Wednesday, August 24, 2011

Permissive Will and Sufficient Grace

Random, but another thought or analogy on NFP I had, as it troubles me that so many people seem to view it as equivalent to contraception (because they apparently have a consequentialist understanding of morality) when to me they are clearly worlds apart.

Specifically, I thought today of the difference between God's indicative vs. His permissive Will.

God does not actively cause evil or suffering. Nevertheless, Providence is sovereign over all (even our free choices) and Providence sometimes "arranges" things in such a manner that He foresees evil or suffering will result (and even be instrumental or "intended" in some final sense) for the sake of the greater Good. Everything happens for a reason.

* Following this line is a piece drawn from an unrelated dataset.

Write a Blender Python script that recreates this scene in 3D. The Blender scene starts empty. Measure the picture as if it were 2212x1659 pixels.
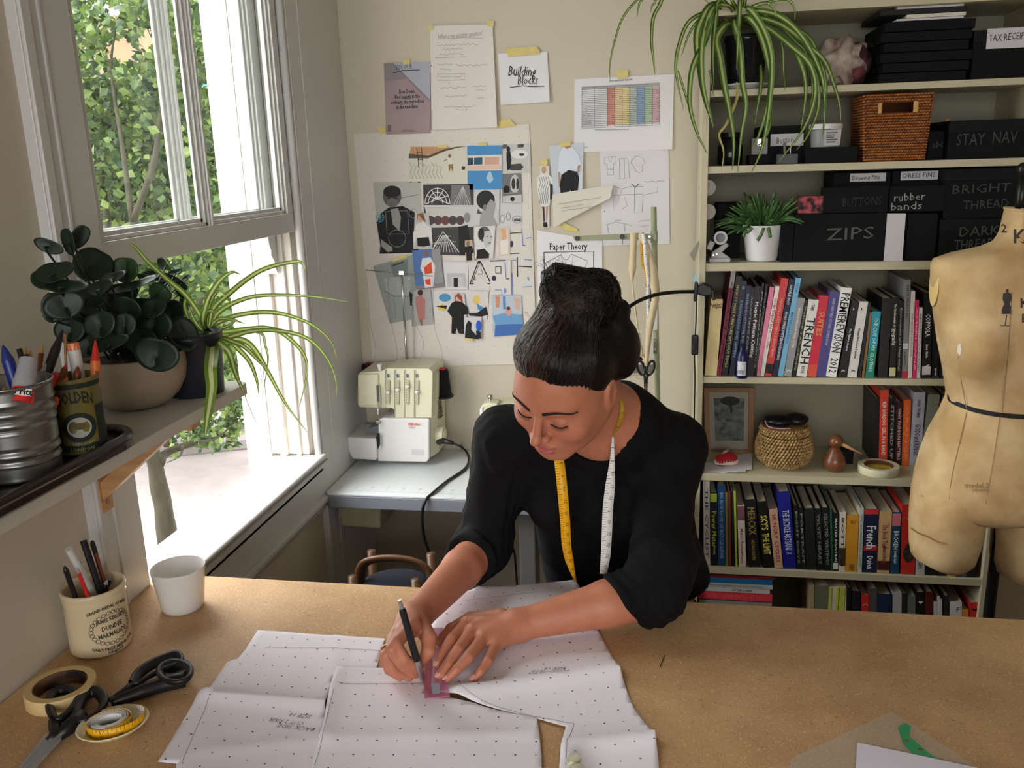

Yet this sort of passive Providential "allowance" for evil, this subtle arrangement of its place in the drama, as the result of some otherwise neutral or good thing He does (like giving us free will, etc)...is considered very different from God actively willing or causing evil. It is almost like God using "Double Effect" in the cosmos (it's just that God foresees all the consequences, good and bad, of all His acts).

Likewise, it is not always wrong to "arrange" events so that, due to something we are not actively causing, some good is excluded in the practical external circumstances, as long as the orientation of our Will is still ordered properly and intelligibly relative to that good in the internal moral sense.

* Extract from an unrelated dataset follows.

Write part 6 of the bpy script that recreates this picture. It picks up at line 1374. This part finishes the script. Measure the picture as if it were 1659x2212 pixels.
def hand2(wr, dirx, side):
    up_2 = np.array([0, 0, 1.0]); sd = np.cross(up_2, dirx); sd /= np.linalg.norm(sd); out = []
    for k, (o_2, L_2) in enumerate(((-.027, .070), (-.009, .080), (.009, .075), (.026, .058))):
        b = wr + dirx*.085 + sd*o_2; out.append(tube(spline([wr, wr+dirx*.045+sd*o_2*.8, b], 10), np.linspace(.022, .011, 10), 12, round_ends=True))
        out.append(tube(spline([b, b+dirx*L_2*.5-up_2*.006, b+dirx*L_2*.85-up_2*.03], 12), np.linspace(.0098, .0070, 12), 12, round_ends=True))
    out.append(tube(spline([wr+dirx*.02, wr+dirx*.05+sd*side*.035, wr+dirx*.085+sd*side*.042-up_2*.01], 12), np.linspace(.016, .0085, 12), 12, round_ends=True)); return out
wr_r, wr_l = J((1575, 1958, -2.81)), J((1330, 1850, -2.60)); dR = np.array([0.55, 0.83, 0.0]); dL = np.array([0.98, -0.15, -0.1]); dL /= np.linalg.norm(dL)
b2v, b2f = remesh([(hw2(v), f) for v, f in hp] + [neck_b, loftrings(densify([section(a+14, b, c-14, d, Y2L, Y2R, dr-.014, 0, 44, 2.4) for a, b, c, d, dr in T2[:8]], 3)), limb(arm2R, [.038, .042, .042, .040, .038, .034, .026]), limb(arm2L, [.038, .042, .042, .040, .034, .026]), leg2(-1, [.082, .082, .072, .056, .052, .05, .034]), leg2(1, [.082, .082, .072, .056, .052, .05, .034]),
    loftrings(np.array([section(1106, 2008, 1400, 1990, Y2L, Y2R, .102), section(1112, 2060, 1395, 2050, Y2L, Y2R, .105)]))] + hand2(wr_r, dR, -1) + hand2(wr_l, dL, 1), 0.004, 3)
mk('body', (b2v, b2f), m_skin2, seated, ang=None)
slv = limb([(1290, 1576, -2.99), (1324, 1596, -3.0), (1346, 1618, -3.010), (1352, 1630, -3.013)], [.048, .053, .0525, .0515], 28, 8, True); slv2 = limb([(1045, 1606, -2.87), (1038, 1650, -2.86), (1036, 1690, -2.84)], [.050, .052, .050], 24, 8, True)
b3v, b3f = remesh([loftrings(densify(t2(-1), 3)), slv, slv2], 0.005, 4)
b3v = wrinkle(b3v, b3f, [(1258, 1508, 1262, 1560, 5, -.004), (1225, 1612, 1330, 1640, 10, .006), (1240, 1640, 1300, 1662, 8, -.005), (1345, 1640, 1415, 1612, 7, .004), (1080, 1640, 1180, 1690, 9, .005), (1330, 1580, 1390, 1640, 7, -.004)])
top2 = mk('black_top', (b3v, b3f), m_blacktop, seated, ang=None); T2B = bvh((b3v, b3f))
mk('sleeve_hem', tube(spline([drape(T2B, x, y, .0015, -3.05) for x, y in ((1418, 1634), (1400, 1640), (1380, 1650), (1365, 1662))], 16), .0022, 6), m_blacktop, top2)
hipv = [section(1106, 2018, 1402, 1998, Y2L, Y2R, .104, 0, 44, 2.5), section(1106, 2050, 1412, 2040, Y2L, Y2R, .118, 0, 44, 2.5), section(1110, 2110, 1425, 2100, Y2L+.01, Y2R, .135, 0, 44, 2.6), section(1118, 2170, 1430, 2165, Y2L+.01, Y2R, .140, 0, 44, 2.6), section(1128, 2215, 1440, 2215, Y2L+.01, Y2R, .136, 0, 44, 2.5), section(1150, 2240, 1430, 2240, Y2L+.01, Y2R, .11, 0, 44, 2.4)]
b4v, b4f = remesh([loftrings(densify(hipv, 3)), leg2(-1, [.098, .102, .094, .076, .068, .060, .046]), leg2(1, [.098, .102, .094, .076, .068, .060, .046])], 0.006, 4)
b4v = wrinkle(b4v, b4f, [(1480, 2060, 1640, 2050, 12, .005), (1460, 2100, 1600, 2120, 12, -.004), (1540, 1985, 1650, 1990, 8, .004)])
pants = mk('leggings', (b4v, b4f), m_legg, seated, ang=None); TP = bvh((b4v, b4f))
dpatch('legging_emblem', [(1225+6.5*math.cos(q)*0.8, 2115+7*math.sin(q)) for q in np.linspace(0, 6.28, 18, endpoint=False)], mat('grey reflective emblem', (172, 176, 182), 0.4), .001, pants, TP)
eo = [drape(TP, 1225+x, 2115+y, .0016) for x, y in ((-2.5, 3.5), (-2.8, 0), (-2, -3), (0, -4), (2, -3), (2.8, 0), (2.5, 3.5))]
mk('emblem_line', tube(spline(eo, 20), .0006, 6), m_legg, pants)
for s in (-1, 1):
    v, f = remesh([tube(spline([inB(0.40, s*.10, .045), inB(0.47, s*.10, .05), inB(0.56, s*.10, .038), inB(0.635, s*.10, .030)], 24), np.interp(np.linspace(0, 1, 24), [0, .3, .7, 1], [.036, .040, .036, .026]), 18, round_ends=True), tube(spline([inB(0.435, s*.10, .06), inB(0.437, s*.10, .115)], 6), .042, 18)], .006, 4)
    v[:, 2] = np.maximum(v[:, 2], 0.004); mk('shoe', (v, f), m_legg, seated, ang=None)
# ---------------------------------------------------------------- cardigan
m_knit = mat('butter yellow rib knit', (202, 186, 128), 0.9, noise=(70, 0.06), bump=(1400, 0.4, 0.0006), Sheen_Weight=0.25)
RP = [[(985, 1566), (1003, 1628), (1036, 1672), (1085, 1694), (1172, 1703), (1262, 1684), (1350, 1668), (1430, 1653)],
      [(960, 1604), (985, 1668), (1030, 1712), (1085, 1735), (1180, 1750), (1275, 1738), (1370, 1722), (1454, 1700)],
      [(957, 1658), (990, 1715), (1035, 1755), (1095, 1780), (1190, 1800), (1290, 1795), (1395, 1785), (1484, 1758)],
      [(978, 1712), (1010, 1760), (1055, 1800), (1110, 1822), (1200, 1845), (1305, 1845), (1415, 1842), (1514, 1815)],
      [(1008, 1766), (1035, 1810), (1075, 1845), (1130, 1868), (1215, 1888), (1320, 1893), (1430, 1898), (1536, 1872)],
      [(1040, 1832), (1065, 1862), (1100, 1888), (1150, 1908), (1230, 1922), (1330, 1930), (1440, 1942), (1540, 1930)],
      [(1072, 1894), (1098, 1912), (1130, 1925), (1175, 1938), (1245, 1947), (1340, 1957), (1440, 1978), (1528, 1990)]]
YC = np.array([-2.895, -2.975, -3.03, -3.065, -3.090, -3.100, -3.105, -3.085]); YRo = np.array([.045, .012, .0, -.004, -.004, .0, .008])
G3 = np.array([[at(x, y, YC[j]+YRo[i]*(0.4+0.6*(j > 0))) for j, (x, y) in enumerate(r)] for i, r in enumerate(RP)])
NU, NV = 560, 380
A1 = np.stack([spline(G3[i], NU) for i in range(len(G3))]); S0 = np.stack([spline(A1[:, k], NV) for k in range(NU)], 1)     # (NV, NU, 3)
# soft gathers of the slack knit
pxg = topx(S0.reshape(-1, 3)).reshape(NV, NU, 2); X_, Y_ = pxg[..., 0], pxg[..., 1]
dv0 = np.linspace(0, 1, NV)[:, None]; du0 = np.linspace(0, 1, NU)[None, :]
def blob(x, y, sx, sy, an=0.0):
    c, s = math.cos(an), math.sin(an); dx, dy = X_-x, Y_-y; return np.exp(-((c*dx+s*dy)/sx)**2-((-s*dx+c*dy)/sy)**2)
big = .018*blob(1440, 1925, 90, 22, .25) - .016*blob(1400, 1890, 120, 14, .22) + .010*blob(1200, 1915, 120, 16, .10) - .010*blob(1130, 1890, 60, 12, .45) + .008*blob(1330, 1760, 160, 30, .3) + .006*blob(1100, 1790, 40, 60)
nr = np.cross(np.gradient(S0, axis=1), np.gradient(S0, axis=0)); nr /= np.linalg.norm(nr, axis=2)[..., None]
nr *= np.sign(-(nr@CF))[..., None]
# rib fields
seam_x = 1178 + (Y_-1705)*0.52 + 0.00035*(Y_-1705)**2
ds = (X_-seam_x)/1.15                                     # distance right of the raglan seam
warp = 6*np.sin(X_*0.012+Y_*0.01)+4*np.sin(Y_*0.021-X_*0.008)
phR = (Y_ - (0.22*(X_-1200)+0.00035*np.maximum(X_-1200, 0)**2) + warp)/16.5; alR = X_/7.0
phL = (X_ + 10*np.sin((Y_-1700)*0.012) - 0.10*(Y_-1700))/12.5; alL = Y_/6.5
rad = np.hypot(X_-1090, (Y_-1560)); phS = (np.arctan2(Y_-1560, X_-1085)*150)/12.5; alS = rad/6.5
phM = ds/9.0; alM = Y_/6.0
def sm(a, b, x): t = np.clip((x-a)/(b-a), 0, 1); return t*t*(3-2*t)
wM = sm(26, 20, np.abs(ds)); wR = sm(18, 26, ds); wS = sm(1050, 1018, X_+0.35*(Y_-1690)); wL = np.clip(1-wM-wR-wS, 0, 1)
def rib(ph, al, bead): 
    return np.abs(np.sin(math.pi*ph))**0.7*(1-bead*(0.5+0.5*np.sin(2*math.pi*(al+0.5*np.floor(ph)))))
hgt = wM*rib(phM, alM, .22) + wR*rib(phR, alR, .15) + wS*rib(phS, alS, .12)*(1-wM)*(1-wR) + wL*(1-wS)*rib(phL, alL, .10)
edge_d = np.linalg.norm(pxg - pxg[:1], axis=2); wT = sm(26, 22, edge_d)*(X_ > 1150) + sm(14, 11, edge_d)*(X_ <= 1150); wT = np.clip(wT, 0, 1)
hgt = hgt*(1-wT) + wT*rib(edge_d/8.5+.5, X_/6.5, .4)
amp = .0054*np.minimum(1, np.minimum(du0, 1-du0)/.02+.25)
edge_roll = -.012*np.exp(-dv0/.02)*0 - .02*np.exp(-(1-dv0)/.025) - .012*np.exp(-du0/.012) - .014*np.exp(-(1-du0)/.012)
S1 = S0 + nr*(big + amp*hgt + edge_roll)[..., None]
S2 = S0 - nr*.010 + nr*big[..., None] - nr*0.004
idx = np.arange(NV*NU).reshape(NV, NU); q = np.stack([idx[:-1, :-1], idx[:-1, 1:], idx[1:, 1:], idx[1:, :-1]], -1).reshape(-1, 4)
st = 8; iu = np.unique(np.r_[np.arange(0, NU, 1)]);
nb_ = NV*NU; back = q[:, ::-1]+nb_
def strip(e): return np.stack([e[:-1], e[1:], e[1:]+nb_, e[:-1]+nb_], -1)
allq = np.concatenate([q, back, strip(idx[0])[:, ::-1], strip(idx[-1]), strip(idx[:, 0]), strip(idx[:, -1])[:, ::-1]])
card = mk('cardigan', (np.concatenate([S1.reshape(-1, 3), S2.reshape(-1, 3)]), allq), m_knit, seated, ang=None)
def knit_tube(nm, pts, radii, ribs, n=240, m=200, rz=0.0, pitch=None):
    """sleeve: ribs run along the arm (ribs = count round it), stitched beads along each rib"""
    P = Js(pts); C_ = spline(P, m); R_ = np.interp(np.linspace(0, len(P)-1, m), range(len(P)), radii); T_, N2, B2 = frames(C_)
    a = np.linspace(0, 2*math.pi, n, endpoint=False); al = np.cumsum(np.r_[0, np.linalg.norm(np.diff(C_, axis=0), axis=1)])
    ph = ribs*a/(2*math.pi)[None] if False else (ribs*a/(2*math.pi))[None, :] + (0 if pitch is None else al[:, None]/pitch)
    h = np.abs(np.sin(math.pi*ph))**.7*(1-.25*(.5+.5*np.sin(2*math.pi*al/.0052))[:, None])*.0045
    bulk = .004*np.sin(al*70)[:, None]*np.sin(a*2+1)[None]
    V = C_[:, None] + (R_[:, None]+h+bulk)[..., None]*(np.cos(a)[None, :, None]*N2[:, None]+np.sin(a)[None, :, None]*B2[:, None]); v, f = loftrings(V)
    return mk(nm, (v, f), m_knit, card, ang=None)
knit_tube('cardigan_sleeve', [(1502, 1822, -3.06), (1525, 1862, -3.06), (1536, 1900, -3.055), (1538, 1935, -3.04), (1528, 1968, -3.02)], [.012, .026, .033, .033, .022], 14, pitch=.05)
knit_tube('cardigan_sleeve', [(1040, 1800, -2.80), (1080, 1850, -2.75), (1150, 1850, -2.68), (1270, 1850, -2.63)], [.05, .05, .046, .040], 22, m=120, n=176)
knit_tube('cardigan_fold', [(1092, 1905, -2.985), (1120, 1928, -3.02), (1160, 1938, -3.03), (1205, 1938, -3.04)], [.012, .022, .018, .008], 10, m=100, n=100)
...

I thought also of the difference, probably even more apt, between God giving sufficient vs. efficacious grace. God's grace can truly be called sufficient even if He infallibly foresees (and by His permissive Will even "intends" in some sense) it will infallibly fail. Deliberately not including the actual good of a good act of our Will doesn't change the fact that the grace is still sufficient in its potential, and is definitely very different than actively willing us to sin.

An act of the Will can still, internally, contain a good in potentia like that, can still be an act that sets the Will on the proper "trajectory" towards The Good, even before the consideration of external circumstances verifies whether there are obstacles (uncaused by the Will itself) that may block the path of that trajectory once it is "fired," as it were.

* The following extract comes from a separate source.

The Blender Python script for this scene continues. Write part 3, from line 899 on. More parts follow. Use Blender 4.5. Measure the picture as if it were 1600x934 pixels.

But morality doesn't primarily depend on the practical success of actualizing goods externally, it depends on the orientation of the Will itself towards the internal Form of the Good. God giving a grace He infallibly foresees will (given the circumstances external to His own will; ie, the person's free will), fail (and even perhaps, in the plan of Providence, "needs" to fail for the sake of the greater good) is not the same as actively causing someone to sin (even when He could have given an efficacious grace instead!) God's choice of merely sufficient-but-not-efficacious grace cannot be said to be disordered.


And from here, I think the analogy I'm getting at is rather clear. Far from being a loop-hole or scholastic complication, NFP (and the whole moral framework it is a part of) is a logical consequence of the very nature of our theodicy.